If there’s one truth, I’ve experienced working in technology, it’s that IT has to have the ability to constantly reinvent itself. The most common perception of IT as the people in the back room that make all the invisible systems work, fixing your laptop or resetting your password, is ultimately not enough. The traditional industry focus of IT has been on reducing costs and improving operational efficiency, but there’s so much more value to be unlocked by technology.
"Whenever you’re developing new products or evaluating new systems, it's important to keep the entirety of the customer journey in mind"
Without the ability to reinvent itself, IT will remain little more than a cost center rather than providing true, strategic value to the business.
As a CIO, I like to think of my department in terms of customer experience. “Customer” in this case having two meanings: our internal employees that we serve and support, but also the company’s external customers and how our back-end technologies can provide better experiences for them in terms of support, billing, etc.
Technology is at the heart of nearly all of our experiences at work today, and as such IT plays a crucial role in enabling and maintaining those experiences. And the importance of that role extends to both internal and external constituents.
Supporting our external customers
"Improving the customer experience requires technology change, and that's why it is your problem." - Kyle McNabb, Forrester Research
Today's customer experience no longer consists of just one or two touch points. It is instead an end-to-end journey, almost all of which is dominated by technology. From your website to your support structure to your billing systems, technology will come to define your customers' interactions with your brand. Every phase of the journey is important, and, if mishandled, potentially damaging to your company and its reputation among its most important critics.
Because of technology's critical role in customer experience, today's CIO is as responsible for CX as the CEO, or CMO, or anyone else who has traditionally owned it in the past. If you truly want to deliver business value, broaden your focus from just systems to include external customers and their experiences interacting with your brand. We get so caught up in the latest software and infrastructure that it can be easy to forget that the real importance of adopting anything new should be measured in gains to the customer.
Whenever you’re developing new products or evaluating new systems, it's important to keep the entirety of the customer journey in mind. Are the changes you're making enabling easier communications with customers, faster service and software deployment, better customer care or more accurate billing? While cost-cutting and efficiency initiatives are important to the health of the business, these customer-first issues are ultimately the questions that should be framing IT's decision-making in today's business environment.
By starting with the needs of the customer, CIOs can drive tangible business value and growth, rather than just "keeping the lights on."
Partnering with internal customers
From an internal perspective, it has always been IT’s responsibility to research, deploy and integrate new technologies into the workplace. However, thanks to the benefits of Software-as-a- Service, such as easy, near-instantaneous deployment and little to no maintenance, we're at something of a crossroads. Technology isn’t so baffling to line of business owners anymore and the barriers to entry are considerably lower. Leaders at all levels and across all departments are more comfortable with technology and they’re bringing that knowledge to bear in their departments.
The SaaS model has revolutionized productivity.

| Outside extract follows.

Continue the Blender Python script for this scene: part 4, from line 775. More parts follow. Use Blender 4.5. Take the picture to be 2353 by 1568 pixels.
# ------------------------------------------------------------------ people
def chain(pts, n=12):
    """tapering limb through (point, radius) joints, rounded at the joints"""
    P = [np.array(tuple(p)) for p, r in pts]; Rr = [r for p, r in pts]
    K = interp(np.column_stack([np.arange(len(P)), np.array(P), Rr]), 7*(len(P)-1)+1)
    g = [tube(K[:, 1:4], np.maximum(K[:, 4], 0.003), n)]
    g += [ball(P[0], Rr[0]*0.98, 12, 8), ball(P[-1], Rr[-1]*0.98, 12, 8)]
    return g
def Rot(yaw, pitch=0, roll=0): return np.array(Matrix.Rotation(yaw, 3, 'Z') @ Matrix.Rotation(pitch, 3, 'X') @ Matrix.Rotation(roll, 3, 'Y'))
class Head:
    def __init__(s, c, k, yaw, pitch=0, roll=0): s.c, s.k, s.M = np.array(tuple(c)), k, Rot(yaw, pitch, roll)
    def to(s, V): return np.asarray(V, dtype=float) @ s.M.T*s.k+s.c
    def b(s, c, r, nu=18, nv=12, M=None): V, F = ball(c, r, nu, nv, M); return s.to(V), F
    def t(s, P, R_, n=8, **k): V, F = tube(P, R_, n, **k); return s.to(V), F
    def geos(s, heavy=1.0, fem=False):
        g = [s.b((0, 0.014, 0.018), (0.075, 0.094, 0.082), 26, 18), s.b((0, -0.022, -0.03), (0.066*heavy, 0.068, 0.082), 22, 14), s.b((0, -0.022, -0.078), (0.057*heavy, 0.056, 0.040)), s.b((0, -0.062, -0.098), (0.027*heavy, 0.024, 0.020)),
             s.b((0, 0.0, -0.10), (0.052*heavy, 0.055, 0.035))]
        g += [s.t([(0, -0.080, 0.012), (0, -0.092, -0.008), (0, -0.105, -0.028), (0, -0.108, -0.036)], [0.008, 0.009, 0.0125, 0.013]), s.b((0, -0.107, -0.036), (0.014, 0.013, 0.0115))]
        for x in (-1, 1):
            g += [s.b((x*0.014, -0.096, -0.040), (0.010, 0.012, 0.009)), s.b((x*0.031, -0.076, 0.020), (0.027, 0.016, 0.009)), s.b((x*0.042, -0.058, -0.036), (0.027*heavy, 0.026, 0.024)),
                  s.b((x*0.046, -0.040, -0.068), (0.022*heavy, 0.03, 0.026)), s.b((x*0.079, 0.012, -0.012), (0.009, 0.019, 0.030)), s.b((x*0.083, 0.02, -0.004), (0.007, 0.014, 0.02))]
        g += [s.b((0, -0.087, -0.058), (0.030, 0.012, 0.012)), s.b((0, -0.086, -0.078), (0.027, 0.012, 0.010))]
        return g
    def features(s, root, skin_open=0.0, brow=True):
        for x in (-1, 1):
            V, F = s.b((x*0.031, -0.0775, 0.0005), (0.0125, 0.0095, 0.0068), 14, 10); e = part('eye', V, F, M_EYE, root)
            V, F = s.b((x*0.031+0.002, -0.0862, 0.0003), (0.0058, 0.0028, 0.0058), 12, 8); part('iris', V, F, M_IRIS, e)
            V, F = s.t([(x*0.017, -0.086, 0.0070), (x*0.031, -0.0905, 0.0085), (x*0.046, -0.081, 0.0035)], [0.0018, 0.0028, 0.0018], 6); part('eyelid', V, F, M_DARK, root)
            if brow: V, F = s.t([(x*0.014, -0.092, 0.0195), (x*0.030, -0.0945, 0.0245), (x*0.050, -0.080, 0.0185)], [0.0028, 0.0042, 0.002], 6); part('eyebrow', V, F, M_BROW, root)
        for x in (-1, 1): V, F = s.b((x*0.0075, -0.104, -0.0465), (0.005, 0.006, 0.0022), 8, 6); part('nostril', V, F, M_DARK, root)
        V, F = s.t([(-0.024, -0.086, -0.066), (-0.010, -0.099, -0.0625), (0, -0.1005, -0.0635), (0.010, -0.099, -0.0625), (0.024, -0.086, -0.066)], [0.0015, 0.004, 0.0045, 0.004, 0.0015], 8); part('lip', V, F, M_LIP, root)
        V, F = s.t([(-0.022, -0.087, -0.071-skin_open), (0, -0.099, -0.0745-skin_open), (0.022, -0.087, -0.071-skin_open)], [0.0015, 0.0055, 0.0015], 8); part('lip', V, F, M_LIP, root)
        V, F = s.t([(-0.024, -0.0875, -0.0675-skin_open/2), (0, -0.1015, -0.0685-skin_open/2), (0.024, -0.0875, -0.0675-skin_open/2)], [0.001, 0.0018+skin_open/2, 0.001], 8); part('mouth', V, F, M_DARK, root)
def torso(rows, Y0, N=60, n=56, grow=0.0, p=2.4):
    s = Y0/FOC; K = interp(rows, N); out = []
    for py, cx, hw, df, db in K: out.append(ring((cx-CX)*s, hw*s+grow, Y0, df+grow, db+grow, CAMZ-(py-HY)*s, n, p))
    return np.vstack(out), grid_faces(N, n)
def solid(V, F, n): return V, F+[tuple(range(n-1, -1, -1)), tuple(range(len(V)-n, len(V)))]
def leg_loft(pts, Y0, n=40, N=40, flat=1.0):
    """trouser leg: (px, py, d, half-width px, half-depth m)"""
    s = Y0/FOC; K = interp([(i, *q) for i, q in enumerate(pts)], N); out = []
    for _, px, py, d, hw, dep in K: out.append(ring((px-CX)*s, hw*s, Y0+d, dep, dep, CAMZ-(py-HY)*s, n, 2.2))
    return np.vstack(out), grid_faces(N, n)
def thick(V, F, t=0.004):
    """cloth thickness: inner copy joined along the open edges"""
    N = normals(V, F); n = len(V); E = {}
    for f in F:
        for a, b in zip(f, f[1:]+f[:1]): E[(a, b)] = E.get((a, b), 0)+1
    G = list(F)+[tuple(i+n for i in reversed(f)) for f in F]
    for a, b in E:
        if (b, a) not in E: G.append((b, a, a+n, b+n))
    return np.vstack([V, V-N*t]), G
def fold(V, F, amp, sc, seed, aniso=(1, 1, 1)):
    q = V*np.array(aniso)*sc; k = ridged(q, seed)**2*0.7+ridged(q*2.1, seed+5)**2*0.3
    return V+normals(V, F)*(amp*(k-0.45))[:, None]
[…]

As long as they have power, internet, and bandwidth, LOB owners can deploy and manage their own cloud applications without going through IT. Departments outside of IT—finance, HR, marketing, operations—are allocating increasing portions of their budgets to their own technology initiatives.
So how do CIOs adapt to this changing landscape, where departments can more easily circumvent them to meet increasingly complex technology needs?
It's all about partnership.
Because let's be honest: IT doesn’t always have the skills or experience required to properly marry the people and technology within other departments. We don't understand the personalities, needs and skill sets involved the way those LOB leaders do. So in order to best serve our internal customers to deliver value and contribute to productivity and company growth, CIOs must position themselves not as gatekeepers but as partners, willing to work together and learn how best to serve each departments' needs.
It's really not that different from how we treat our external customers. Learn who they really are, identify their pain points and what they really need to be successful and then purchase or design products and services based on those insights.
The future of IT departments is one built with one eye always on the customer, regardless of whether that customer is an internal employee with a new problem that needs solving or an external client with high expectations when it comes to digital interactions. With a customer-centric mindset, CIOs can create strategies and drive initiatives that deliver meaningful results and contribute to the success of the entire organization.